The storm itself will never come close. Tropical Storm Elida is turning several hundred miles off the coast of southwestern Mexico, and it will stay there. What reaches Los Angeles is the swell it throws north, arriving Sunday afternoon and lingering into the middle of the week.

The National Weather Service has issued a high surf advisory that takes effect at 5 p.m. Sunday and runs through 11 p.m. Tuesday.

What to expect in the water

Forecasters expect waves of 4 to 7 feet, with sets reaching 8 feet at south-facing beaches. That is the detail worth carrying to the sand: the swell is arriving from the south, so the exposure is uneven. A south-facing stretch will be working hard while a beach around the point sits comparatively flat.

The larger hazard is not wave height but what the water does after it breaks. A swell of this size drives strong rip currents, the narrow channels of water moving offshore that pull swimmers away from the beach faster than most people can swim back.
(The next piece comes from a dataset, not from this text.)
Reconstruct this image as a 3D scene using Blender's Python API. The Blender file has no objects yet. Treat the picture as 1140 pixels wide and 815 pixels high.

Rip currents are what turn a high surf advisory into rescues, and they are hardest to spot from the water's edge on exactly the kind of warm, bright afternoon that fills a beach.

Elida itself

As of Saturday morning the storm was carrying winds near 65 mph, and it is forecast to weaken steadily, easing to about 35 mph by Tuesday morning. There is no landfall threat to Southern California and no meaningful wind or rain expected onshore. The advisory concerns the ocean only.

If you are going

The advisory covers the weekend crowd's prime hours, which is the practical problem. Sunday evening through Tuesday takes in a full summer beach day.

A few things that hold in surf like this. Swim near an occupied lifeguard tower, and if that means walking ten minutes down the sand, walk. Keep small children out of the shorebreak, which is where a 6-foot wave does its damage on a steep beach. Stay off jetties and rock groins entirely, since they are where people get swept in and injured, and where the water moves fastest. If you are caught in a rip current, the standard advice still applies: do not fight it straight back toward shore, swim parallel to the beach until you are out of the pull, then come in.

Experienced surfers will find good waves in this, and that is fine. The advisory is not a closure. It is a warning that conditions will be stronger than they look from the parking lot, and that the ocean this week will be less forgiving of a misjudgment than it was last week.